Tanto è vero che il segretario Fiusco querela non Rizzo e Battista
ma lo Slai cobas, querela poi rientrata. Più recentemente, nel 2011,
nello scoppio della contraddizione tra operai e sindacati confederali
sull’accordo truffa sul cambio tuta, oltre 800 operai sostengono lo
Slai cobas in questa battaglia, diversi si iscrivono ad esso e una
parte sostiene il ricorso legale contro l’accordo.
In
questa fase Rizzo si fa sostenitore dell’azione dello Slai cobas
dicendo di stare preparando il passaggio – il solito pacchetto di
tessere – allo Slai cobas, che però chiarisce e agli altri operai
che rifiuta la logica dei ‘pacchetti di tessere’ perché
sostenitore del sindacato aut organizzato di classe e di massa in cui
gli operai sono protagonisti e non semplici iscritti o seguaci di
questo o quel personaggio in fabbrica.
Quando
sembra che Rizzo debba concretamente dare un apporto
all’organizzazione dello Slai cobas in Ilva, Rizzo si tira
improvvisamente indietro, dice che ha famiglia, dice che teme che con
l’espulsione dalla Fiom (che non era avvenuta) perderebbe la
copertura sindacale e potrebbe essere licenziato; e, quindi, decide,
per avere questa copertura sindacale, di passare alla Fim-Cisl,
sindacato nettamente schierato come servo di padron Riva in fabbrica.

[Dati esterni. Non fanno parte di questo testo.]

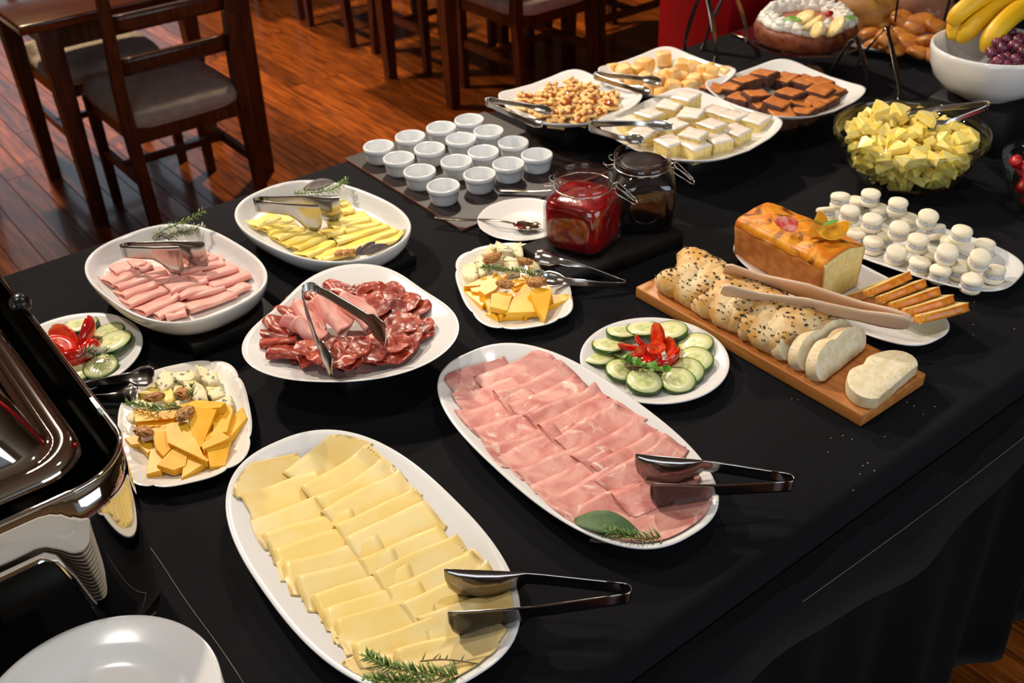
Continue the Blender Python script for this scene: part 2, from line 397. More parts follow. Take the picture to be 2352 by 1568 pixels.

Anzi Rizzo fa di più, pilota l’adesione del famoso “pacchetto di
tessere”, e permette che la Fim-Cisl nazionale - come adesso fa
l’USB – si vanti di questo passaggio come attacco e disgregazione
della Fiom. Bentivogli emette comunicati stampa, fa conferenze stampa
su questo. Rizzo si presta all’oscena campagna di Bentivogli dando
un solido manforte politico con dichiarazioni in cui dice che la Fiom
è un “sindacato comunista”, “in mano a Rifondazione
comunista”, che “usa metodi stalinisti” e che “finalmente
nella Fim ha trovato la vera democrazia” (!?).
Lo
Slai cobas denuncia subito anche alla fabbrica a livello di massa
questo trasformismo e opportunismo che azzera gli aspetti positivi
della battaglia che Rizzo aveva fatto nel passato, disorienta e
indebolisce i lavoratori che guardavano a lui.
Quindi
Rizzo, ora, non viene dalla Fiom – come dice il comunicato dell’USB
– ma viene dalla Cisl. In occasione dell’ultima esplosione della
vicenda Ilva e in particolare della contestazione dei sindacati
confederali del 2 agosto fatta dal Comitato liberi e pensanti,
capeggiato da altri due quadri ex Fiom come Battista e Ranieri, Rizzo
viene visto in mezzo a quelli dell’Apecar, per cui la Fim Cisl,
timorosa di quello che sta succedendo, sospende Rizzo dalla Fim.
E’
in questo contesto che abbiamo l’ultimo ‘salto della quaglia’
di Rizzo, quello propagandato e strombazzato dalla USB.
Lo
Slai cobas si augura sempre che la gente all’Ilva cambi e si decida
ad intraprendere una battaglia di classe, ma è bene sapere chiaro
con chi si ha a che fare e non, per propaganda di organizzazione,
“vendere lucciole per lanterne”. E’ un metodo che all’Ilva di
Taranto non è neanche nuovo, lo usano i sindacati autonomi,
impegnati in pratiche da patronato, lo usa da anni la CUB che
dichiara di avere centinaia e centinaia di iscritti all’Ilva che
nessuno ha mai conosciuto. L’USB è l’ultima arrivata a questo
teatrino dei pupi.
L’USB
ha lo stile del sindacato parassita in fabbrica. Quando c’è una
lotta approfitta delle difficoltà che gli operai hanno nella
costruzione del sindacato di classe, recupera qualche rottame e lo
vende per presenza in fabbrica.
Questo
è uno dei problemi che ha il sindacalismo di base e di classe nelle
fabbriche, non solo a Taranto ma a livello nazionale, in cui l’USB
non è la soluzione ma è parte del problema.